The bosses are an improvement over the previous game, but still are largely unmemorable encounters. There is one that stands out from the rest, requiring you to take a stealthy approach to take him down, though each time you damage him he will adapt to your tactics, requiring you to use a new strategy to hurt him again, it’s just a shame they all aren’t as inventive as this.

Another disappointment is the detective mode. Whilst the fact that Rocksteady once again haven’t ignored – as so many other games over the years have done – the proficient detective skills of Batman, which is praiseworthy, it’s still a bit too lightweight to be truly satisfying and doesn’t really manage to match the other things that Rocksteady have got so right in making you feel as if you’re Batman.

More positively, Catwoman is playable and, whilst she functions similarly to Batman, her animations however are distinctive and she’s slightly less powerful, but has a cat like guile. Her method of navigating the city is different to Batman, using a combination of leaping up buildings, and she even has her own riddler trophies to seek out.

Doing everything in the game will take you a long time, and even when you complete the game, there’s a new game plus feature, that allows you to possess all of your gadgets from the start, but will also offer more of a challenge, removing the icons that warn you of impending enemy attacks and throwing tougher enemies at you earlier on.
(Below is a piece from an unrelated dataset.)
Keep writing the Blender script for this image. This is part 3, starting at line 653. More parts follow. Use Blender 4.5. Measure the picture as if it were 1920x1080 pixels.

Granting even more value to the package is the return of the popular challenge rooms. They’re once again a combination of combat and stealth based challenges, though this time around there are also campaigns, which are split into gauntlets of challenges, with modifiers, both positive and negative, of which you’re able to choose for each map, and every one of them must be used before the campaign end.

Batman: Arkham City once again proves that Rocksteady really understands the appeal of Batman and his universe, and whilst it isn’t without problems, they’re largely minor, leaving it as another excellent Batman game, that is a more substantial improvement than would be thought possible after its tremendously executed predecessor.